Syria prides itself on being one of the few Arab countries to offer Palestinians full civil rights. They can own property and hold government jobs, for instance.
“It is hard for us to forget that Syria deals with us as ordinary citizens,” said Abu Mohammad, 40, another refugee, who runs a candy store in the Yarmouk camp. “If Assad is gone, no Arab or foreign state will host us,” he said. “We want to live in peace and look after our sons, not to live in tents again.”
Many other Palestinians in Syria, especially younger ones, disagree. With so many civil rights, they were raised essentially as Syrians, and they find it hard not to be swept up in the fervor on the streets.
“Palestinians are not neutral,” said Noor Bitar, the spokesman for the Revolutionary Council Leadership in Damascus, interviewed by telephone. “At the individual level there has been a participation in protests, blocking roads and other revolutionary activities.”
Nidal, 23, a Palestinian refugee and a university student in Damascus, who gave only one name out of security concerns, said he and his friends were reluctant at first to support the Syrian uprising. “Day by day, Palestinians began to see and hear by their eyes and ears what the Assad regime does, and this pushed us, slowly, to change.”
In addition, most Palestinians are Sunni Muslims, as are most Syrian opponents of Mr. Assad’s Alawite-dominated government.
Now, Nidal said, he and his friends have joined the cause. “We know that a regime comes and goes, but people stay forever.”
At the same time, there have been some Palestinians who have been quick to pick up weapons for Mr. Assad, particularly followers of the Popular Front for the Liberation of Palestine — General Command. This radical group, regarded in the West as a terrorist organization, has long been sheltered in Syria by the Assads, as has its leader, Ahmed Jabril.

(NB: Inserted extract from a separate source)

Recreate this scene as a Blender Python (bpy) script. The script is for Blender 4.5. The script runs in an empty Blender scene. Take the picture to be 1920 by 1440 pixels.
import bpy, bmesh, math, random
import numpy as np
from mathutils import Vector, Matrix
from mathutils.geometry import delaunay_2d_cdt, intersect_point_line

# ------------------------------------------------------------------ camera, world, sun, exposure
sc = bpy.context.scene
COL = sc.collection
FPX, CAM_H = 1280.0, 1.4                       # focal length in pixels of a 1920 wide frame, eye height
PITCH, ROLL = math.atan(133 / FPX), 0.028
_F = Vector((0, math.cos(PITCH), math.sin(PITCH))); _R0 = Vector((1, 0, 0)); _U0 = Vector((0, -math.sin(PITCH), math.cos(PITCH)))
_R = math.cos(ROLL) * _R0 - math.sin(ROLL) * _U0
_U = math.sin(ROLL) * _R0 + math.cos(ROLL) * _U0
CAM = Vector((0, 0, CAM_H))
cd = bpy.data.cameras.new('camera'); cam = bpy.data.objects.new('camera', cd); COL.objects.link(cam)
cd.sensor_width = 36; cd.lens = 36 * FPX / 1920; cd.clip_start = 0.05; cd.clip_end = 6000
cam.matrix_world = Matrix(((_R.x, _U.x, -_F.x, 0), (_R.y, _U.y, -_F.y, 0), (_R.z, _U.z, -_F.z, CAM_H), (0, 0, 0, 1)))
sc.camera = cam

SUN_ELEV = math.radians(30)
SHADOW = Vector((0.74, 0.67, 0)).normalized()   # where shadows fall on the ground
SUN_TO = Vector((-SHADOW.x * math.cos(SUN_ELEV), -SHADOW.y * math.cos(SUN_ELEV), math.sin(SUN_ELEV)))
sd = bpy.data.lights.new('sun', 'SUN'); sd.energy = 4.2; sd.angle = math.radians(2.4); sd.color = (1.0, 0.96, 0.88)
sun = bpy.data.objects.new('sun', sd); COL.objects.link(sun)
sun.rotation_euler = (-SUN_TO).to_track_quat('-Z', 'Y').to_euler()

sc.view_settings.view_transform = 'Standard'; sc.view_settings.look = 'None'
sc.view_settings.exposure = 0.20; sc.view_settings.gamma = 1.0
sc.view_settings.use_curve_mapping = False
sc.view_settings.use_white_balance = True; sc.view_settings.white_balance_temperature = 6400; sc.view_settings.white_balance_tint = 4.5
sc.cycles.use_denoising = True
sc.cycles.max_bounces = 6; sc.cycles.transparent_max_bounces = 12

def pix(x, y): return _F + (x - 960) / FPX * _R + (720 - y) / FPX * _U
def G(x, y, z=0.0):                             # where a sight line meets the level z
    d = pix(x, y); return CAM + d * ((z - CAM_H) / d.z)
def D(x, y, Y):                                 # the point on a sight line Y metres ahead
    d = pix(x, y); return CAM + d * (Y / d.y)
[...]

Activist Palestinians complain that the General Command has become so supportive of the Syrian government that its armed cadres are used as auxiliaries by the secret police, or mukhabarat.
“Every Palestinian in Syria knows that the PFLP-GC’s fighters are working for the mukhabarat and running security patrols for the regime,” Abu Jihad said. “I worry that their bad actions will hurt us in the future with the Syrian people.”